The solution to over coming fear is to stay in the present and in the process. First, you have to realize that golf is a game of precision. It is impossible to hit the ball perfectly every time. The more you practice and improve your mechanics the higher your probability of success will be.

The key to shooting lower scores is to improve your mechanics until your probability of success is what you desire. Once you become an unconscious competent, you will not be bogged down with what to think about. You will be able to step up to the ball and execute with only one thought in your mind. You choose what that process thought is for your particular situation, but what ever it is do not be thinking about to many mechanics or the outcome.

Next, he talks about over-control the action, which means trying to be too careful.
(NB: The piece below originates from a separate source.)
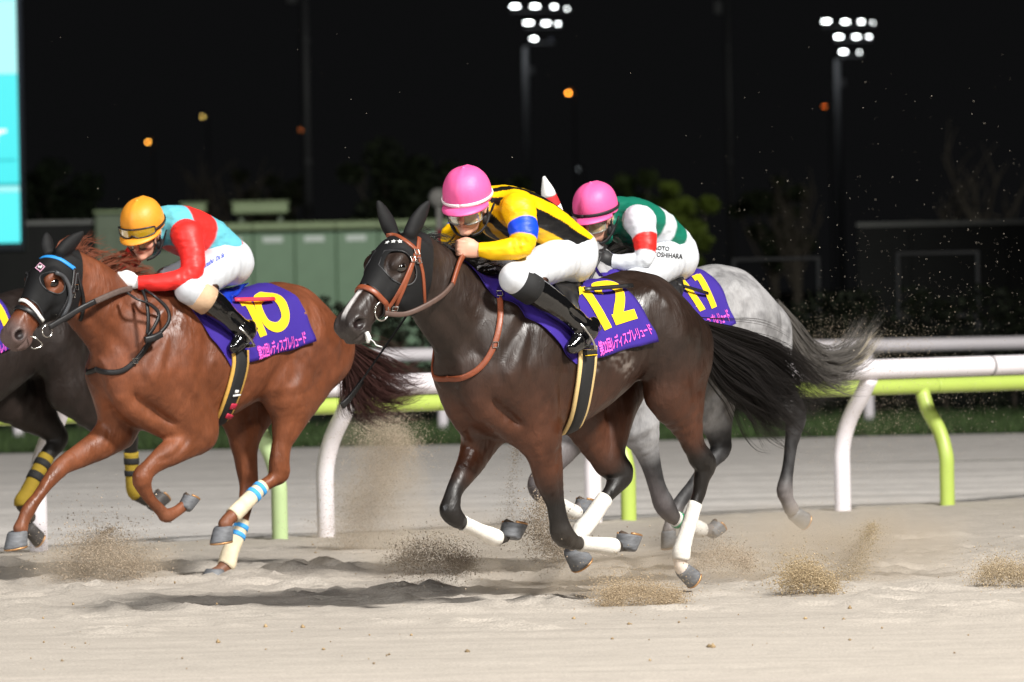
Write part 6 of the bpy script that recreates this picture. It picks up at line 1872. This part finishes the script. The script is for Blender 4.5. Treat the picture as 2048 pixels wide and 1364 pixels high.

You are so concerned with trying to make the shot that you have fear and tense up. What you have to do is realize your probability of success and go for it. Learn to relax and live within your ability. Always go for it, but don't get upset when you don't make it. Be brave and make allowances for your imperfections.

Third, you try to be too precise. Dirty Harry said, "A man has to know his limitations." This is important for you to know as well. Don't try to be better that you are. Do what you can do and be done with it. Sometimes you will make it and sometimes you won't. But, expecting to do it every time will lower your probability of success. It's a catch 22. If you want it, you can't have it. If you cast you fate to the winds, you have a better chance of making it.

The key to success is to play within your limitations, work on improving the process and to trust the process. Don't expect to be better than you are, but always strive to be better than you are.